- What you should do:
Starting from the top of the material, restate each line exactly until the line that contains "COL = scene.collection", which is also copied. Pictures are excluded.

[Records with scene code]

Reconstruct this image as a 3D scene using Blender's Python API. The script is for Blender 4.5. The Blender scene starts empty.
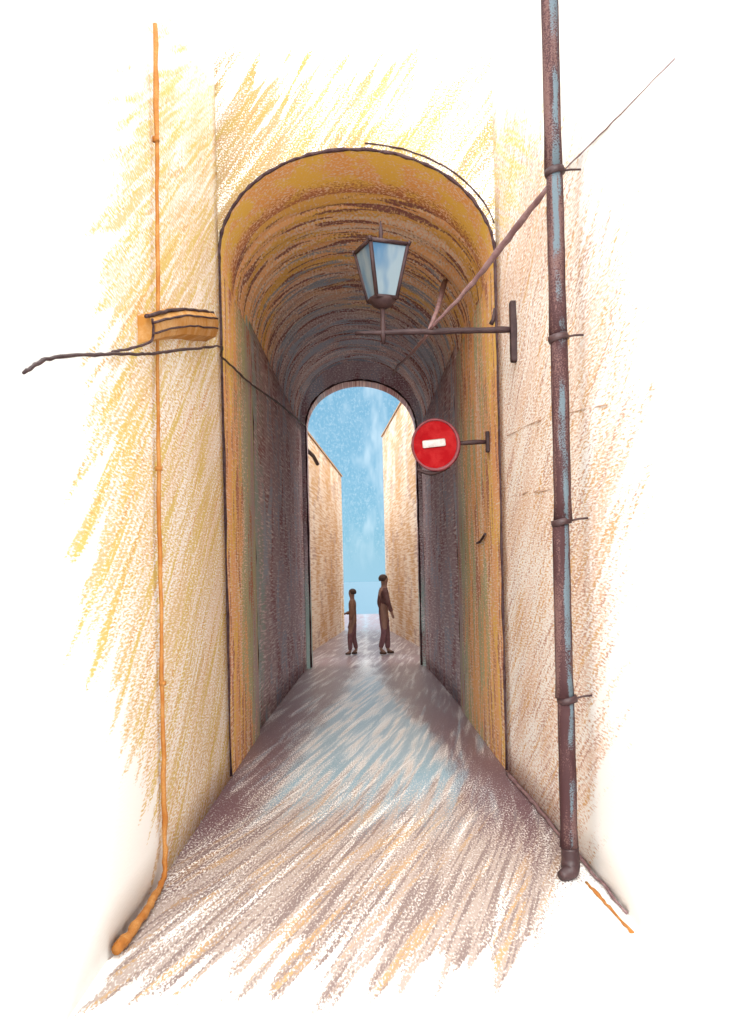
import bpy, bmesh, math, random
from mathutils import Vector, Matrix, Euler
random.seed(7)
R = math.radians
scene = bpy.context.scene
COL = scene.collection

# ------------------------------------------------------------------ helpers
def link(name, me, mat=None, parent=None, loc=(0, 0, 0), smooth=False):
    o = bpy.data.objects.new(name, me)
    COL.objects.link(o)
    o.location = loc
    if mat:
        me.materials.append(mat)
    if parent is not None:
        o.parent = parent
    if smooth:
        for p in me.polygons:
            p.use_smooth = True
    return o

def obj(name, bm, mat=None, parent=None, loc=(0, 0, 0), smooth=False):
    bmesh.ops.recalc_face_normals(bm, faces=bm.faces[:])
    me = bpy.data.meshes.new(name)
    bm.to_mesh(me)
    bm.free()
    return link(name, me, mat, parent, loc, smooth)

def empty(name, loc):
    o = bpy.data.objects.new(name, None)
    COL.objects.link(o)
    o.location = loc
    o.empty_display_size = .1
    return o

def tag(o, label, cat, group=None):
    o['label'] = label
    o['category'] = cat
    if group:
        o['group'] = group
    return o

def structure(o):
    o['kind'] = 'structure'
    return o

def box(bm, x0, x1, y0, y1, z0, z1, bevel=0.0):
    vs = [bm.verts.new((x, y, z)) for x in (x0, x1) for y in (y0, y1) for z in (z0, z1)]
    fs = [(0, 1, 3, 2), (4, 6, 7, 5), (0, 4, 5, 1), (2, 3, 7, 6), (0, 2, 6, 4), (1, 5, 7, 3)]
    faces = [bm.faces.new([vs[i] for i in f]) for f in fs]
    if bevel:
        edges = list({e for f in faces for e in f.edges})
        bmesh.ops.bevel(bm, geom=edges, offset=bevel, segments=2, affect='EDGES', profile=.5)
    return vs

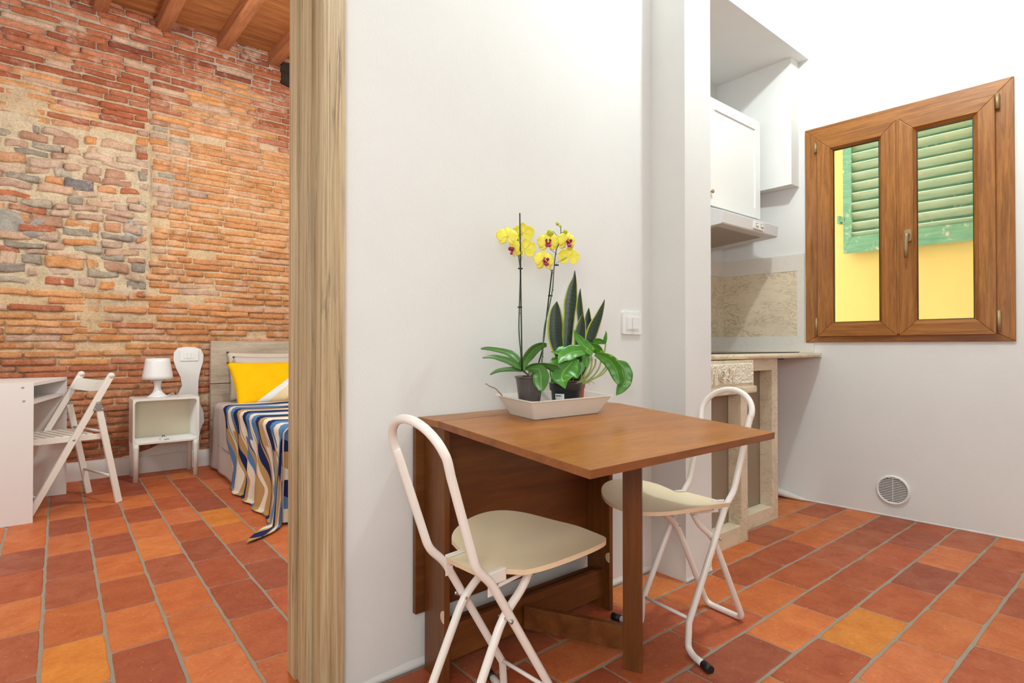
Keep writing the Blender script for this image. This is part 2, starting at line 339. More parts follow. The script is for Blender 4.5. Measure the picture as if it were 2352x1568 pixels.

- Exercise response:
Reconstruct this image as a 3D scene using Blender's Python API. The script is for Blender 4.5. The Blender scene starts empty.
import bpy, bmesh, math, random
from mathutils import Vector, Matrix, Euler
random.seed(7)
R = math.radians
scene = bpy.context.scene
COL = scene.collection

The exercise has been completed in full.